I was the responsible older brother who didn’t get into trouble (as far as my family knew), and my brother was the irresponsible troublemaker. Also, more popular.
My parents were going out of town to visit relatives one weekend, and called me at college and suggested my brother “might be lonely his first weekend on his own,” and maybe I should visit. Naïvely, I did so… and arrived home to find The Mother Of All Parties going on. The subdivision was packed with misparked cars, from one end to the other. On entering my booming house, some tartlet with blue eyeshadow to her temples and really big hair (this was the '80s), informed me it was a “private party,” and that I wasn’t invited. As our poor little doggy ran up then, seeking sanctuary, I grinned and informed her “oh, I think the party’s over.”
I found my brother, worked out a brotherly agreement – I wouldn’t snitch, he’d have a couple hours to bring everything under control, it would be over when I got back, and I’d leave before mom & dad got home that weekend so he could explain however he wanted. The dog and I vamoosed, he kicked out the chaos, and by the time I got back there were only beer bottles as far as the eye could see, and the sour smells left by teenagers who couldn’t hold their liquer.

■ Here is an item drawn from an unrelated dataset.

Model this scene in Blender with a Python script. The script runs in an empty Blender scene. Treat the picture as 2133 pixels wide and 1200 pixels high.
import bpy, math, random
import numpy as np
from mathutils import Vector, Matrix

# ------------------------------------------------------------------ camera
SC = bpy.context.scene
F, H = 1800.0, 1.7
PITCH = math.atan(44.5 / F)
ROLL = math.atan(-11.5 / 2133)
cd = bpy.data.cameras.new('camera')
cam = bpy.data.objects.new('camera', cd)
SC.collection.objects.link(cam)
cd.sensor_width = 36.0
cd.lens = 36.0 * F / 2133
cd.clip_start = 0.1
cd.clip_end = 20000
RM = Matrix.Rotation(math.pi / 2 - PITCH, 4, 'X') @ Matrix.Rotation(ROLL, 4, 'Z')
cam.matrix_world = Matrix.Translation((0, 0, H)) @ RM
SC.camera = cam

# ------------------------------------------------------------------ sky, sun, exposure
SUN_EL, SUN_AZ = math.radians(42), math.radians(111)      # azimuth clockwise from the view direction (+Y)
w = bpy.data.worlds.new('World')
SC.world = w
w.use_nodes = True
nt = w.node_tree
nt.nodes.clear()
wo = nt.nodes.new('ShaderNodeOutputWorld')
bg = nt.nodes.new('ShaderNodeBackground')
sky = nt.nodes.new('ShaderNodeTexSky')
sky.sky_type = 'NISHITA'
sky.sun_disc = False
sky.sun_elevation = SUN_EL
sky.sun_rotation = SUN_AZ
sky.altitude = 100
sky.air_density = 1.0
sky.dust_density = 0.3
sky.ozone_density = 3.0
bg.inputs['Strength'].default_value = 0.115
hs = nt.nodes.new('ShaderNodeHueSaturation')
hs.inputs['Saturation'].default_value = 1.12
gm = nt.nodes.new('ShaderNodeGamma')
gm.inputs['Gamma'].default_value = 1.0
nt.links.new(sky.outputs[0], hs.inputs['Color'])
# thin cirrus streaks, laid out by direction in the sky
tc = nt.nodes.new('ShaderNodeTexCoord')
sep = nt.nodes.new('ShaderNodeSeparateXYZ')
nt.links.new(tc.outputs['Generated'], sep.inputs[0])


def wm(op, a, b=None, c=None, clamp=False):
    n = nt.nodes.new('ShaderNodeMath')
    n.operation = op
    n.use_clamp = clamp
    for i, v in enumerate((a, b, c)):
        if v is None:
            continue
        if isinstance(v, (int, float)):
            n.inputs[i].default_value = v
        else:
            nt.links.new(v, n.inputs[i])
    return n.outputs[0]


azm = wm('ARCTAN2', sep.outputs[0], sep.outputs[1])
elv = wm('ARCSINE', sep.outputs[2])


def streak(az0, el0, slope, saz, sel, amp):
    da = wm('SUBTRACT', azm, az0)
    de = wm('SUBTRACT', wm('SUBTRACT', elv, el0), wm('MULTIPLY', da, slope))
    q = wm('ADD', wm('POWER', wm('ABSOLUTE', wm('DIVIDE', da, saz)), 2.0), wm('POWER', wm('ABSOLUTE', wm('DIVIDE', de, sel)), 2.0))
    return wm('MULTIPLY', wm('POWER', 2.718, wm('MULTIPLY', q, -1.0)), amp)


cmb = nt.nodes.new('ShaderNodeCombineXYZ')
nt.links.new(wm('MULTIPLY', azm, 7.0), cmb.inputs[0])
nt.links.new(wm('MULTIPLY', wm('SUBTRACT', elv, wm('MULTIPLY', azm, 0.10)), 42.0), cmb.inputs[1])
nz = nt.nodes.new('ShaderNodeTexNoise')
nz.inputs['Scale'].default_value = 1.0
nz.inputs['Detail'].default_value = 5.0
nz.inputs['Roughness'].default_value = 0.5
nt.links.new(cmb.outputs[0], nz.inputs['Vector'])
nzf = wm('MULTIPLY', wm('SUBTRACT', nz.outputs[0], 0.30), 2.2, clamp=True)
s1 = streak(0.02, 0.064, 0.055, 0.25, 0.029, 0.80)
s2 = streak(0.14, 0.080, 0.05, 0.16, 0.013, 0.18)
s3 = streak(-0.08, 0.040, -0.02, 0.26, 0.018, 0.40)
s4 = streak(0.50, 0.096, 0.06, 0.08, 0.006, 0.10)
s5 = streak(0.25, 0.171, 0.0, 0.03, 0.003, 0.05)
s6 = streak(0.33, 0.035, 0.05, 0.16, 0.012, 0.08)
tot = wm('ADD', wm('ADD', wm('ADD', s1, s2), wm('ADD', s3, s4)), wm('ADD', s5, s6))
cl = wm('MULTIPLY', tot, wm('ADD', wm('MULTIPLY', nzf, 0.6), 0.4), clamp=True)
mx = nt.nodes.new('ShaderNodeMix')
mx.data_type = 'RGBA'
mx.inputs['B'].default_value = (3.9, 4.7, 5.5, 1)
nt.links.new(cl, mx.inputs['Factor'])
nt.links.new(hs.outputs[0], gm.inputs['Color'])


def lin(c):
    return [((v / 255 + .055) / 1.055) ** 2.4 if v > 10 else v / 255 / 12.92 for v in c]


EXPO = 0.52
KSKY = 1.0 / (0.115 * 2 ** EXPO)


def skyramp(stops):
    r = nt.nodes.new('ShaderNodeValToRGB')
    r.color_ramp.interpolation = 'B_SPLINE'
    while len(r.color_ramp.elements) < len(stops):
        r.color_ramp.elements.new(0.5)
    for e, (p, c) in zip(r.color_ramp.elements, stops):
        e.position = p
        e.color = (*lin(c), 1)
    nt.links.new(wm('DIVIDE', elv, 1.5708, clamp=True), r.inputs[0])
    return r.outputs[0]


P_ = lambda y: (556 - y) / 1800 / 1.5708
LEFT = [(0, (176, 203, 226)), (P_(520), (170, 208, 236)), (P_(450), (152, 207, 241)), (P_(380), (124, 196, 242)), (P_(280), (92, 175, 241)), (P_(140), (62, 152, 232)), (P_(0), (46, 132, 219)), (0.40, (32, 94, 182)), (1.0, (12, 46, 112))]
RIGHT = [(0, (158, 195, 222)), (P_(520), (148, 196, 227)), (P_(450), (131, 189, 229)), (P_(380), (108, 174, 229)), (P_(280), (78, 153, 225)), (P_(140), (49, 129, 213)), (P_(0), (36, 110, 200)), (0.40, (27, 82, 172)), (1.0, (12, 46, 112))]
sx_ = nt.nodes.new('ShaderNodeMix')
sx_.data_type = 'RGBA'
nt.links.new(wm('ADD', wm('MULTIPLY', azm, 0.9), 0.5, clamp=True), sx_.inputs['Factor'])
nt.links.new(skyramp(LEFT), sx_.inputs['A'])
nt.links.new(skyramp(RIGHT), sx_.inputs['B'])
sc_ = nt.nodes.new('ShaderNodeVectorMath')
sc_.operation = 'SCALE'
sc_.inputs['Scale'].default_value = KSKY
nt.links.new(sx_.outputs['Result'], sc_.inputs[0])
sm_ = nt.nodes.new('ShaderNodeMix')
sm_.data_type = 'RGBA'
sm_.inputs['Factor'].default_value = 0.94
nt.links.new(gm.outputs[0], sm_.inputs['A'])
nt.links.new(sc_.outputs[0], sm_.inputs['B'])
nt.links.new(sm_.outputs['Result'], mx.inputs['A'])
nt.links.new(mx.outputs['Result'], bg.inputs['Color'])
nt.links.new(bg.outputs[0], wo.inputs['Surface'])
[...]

I’m still hazy on the details of how he explained the stained rugs, the hole in the wall, etc. to my parents. But since I’m the older brother, I revel in bringing out that old chestnut at every opportunity. Such as at family reunions, or his marriage. He’s a lawyer now,* with two kids, and I’ve already told him that the first time he overreacts to my nephews when they reach teenaged stupid, The Mother Of All Parties story will be polished off and paraded around for the amusement of all.
- I don’t even have to make the “well, he was familiar with the legal system” jokes. His friends usually beat me to 'em. Damn (mid-30s) rugrats.